8:00 in the evening, I was strolling around Rob Manila for a gift for my friend.
While asking the sales attendant if they have anything I want, my phone suddenly rang. I wonder who would call at such hour.
When I picked up, I realized it was my mom.

I was surprised with what I heard.
Her voice, her mood was different, her calmness was gone.

She had just recently underwent an operation that removed her uterus. She had myoma (uterine fibroids) which are, fortunately, benign. She acquired it after my birth. It torments me to realize that I am actually the one to blame for that. You might say that I did not intend for it to happen, but come to think of it. If I were not born, she may not have acquired it.

I know a considerable percentage of women obtain this illness and they are very curable. However, the mistake of my parents probably was not giving apt attention to it. Imagine, for 17 years, my mom had been carrying it with her. The pain had just resurfaced three or two years ago and she had the operation just now.

Hearing her voice...
just kept me wanting to break down. 
I just don't want to tear up in front of many people and most of all, I don't want to be the source of her weakness.
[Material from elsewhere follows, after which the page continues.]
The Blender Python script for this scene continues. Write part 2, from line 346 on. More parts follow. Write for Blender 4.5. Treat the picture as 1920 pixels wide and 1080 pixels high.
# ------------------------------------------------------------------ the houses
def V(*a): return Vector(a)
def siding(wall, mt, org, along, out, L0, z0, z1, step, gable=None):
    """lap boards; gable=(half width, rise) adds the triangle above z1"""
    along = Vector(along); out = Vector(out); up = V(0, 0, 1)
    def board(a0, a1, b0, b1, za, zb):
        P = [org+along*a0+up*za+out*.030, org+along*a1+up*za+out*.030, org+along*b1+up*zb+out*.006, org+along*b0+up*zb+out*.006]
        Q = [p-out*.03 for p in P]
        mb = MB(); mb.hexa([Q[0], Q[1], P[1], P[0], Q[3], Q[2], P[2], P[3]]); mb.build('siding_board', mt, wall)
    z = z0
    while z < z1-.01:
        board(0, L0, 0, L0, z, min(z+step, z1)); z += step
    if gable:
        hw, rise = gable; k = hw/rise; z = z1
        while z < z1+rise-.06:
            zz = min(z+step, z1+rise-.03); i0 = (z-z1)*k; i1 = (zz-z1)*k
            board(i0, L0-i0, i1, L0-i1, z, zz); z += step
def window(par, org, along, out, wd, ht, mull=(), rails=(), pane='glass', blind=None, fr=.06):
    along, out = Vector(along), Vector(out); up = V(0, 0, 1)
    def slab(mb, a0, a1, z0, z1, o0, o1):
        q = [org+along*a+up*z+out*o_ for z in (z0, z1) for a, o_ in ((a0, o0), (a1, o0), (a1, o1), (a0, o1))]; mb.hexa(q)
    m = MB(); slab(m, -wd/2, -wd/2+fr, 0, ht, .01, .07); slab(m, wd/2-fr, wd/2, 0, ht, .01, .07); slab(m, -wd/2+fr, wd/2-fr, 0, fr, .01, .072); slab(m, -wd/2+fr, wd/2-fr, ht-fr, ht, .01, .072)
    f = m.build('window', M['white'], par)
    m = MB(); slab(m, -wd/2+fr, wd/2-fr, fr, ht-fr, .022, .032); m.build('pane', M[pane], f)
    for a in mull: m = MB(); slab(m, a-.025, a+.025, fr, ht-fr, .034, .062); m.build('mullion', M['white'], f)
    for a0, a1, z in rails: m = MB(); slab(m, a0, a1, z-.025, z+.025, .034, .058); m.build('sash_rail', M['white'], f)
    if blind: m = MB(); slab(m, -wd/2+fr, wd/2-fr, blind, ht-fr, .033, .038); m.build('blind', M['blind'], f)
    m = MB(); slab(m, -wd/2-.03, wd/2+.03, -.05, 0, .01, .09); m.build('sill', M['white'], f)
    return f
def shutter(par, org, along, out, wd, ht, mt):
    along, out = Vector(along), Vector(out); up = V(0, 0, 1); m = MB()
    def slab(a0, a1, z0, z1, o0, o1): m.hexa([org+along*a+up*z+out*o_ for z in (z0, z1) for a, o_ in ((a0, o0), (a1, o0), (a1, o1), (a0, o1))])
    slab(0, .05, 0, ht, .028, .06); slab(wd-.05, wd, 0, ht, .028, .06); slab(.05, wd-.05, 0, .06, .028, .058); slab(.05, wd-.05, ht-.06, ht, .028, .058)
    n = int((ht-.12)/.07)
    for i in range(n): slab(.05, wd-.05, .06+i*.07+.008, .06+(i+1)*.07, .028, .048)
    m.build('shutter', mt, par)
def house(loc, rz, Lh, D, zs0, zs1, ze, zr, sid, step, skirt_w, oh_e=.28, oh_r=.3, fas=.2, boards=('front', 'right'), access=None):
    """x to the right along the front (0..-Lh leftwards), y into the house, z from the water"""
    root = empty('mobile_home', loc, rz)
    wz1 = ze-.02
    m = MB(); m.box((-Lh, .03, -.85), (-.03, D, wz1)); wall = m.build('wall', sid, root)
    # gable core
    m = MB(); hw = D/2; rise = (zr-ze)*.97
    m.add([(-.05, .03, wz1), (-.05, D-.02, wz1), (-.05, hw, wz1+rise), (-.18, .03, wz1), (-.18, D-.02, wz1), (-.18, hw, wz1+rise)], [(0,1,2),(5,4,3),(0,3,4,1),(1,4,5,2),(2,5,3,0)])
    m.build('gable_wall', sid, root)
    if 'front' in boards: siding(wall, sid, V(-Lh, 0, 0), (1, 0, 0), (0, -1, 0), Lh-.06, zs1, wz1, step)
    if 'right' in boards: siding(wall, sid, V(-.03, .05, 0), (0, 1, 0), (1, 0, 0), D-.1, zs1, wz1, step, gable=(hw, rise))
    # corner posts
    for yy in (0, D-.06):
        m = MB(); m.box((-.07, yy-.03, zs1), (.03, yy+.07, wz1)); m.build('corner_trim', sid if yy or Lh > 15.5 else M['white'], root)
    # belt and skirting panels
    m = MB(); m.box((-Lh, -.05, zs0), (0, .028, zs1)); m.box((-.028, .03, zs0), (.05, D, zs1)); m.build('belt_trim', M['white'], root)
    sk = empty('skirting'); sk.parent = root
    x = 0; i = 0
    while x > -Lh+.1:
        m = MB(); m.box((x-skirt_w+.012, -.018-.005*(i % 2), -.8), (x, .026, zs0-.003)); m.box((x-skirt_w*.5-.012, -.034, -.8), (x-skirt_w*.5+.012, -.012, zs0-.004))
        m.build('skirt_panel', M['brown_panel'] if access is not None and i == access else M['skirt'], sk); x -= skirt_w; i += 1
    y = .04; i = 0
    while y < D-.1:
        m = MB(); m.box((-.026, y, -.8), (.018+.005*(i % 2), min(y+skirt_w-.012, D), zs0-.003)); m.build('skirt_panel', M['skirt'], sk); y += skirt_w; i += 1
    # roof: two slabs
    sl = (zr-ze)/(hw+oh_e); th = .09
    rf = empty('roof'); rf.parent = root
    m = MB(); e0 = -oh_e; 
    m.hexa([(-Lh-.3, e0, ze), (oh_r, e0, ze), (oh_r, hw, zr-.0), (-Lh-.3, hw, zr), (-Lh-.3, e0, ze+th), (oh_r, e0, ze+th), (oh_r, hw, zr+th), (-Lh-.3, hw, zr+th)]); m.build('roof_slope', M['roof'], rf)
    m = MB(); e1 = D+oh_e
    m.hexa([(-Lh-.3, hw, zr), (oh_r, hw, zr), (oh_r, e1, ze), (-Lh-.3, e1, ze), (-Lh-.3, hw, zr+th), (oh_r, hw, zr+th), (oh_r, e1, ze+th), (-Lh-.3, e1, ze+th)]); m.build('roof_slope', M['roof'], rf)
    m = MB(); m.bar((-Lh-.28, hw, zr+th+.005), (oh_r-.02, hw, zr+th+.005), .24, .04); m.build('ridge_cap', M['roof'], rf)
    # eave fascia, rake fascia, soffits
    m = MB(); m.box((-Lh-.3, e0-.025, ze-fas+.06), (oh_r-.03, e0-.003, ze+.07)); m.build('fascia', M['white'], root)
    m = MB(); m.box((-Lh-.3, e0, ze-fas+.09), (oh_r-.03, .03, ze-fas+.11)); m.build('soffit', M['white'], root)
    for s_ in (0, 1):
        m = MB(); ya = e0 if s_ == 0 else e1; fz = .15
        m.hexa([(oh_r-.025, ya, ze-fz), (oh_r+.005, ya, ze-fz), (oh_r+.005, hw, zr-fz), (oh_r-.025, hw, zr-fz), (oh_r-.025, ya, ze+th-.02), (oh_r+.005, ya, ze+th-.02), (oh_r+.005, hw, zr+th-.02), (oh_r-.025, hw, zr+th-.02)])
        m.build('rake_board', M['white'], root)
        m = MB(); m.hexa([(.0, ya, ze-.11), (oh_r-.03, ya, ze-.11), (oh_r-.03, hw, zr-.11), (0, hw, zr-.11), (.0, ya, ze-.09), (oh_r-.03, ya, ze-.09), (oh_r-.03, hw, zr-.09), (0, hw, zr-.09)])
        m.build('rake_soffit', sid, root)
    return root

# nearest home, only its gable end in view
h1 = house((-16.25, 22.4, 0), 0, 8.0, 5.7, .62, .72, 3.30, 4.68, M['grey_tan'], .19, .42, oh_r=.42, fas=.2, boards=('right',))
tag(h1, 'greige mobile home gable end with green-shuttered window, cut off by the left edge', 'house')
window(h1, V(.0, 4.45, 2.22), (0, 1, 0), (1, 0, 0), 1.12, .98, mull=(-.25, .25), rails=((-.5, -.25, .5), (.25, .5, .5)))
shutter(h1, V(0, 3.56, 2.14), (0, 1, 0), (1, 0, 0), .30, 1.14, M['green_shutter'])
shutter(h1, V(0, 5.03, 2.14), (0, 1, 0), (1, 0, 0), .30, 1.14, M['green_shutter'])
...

I want for her to keep hold of us. I want all of us to be her strength. At the end of the call, I managed to hold back my tears.

I WISH WE WERE THERE....

that we can hold her tight while saying everything will be alright.

SHE IS IN PAIN.

I miss her cracking laughter. No matter how many pain killers she take, it would not ease everything. If I could just hold her really tight right now. I would. Sorry for the drama but I miss her.

When I was young, she was always there to wipe my tears, hold my hand, kiss my forehead when things are messed up.

Now that she needs us, where are we?

Several miles away, visualized at the end of the telephone line.

FUCK DISTANCE.

I went to church earlier and my entire prayer was about her. Please, God, make her feel better, comfort her, send our love to her.

I know she will be fine. She is strong. We'll get past through this.

I JUST LOVE YOU MOM. AND I MISS YOU MORE THAN I CAN SAY.

Please be fine. Everything will be alright.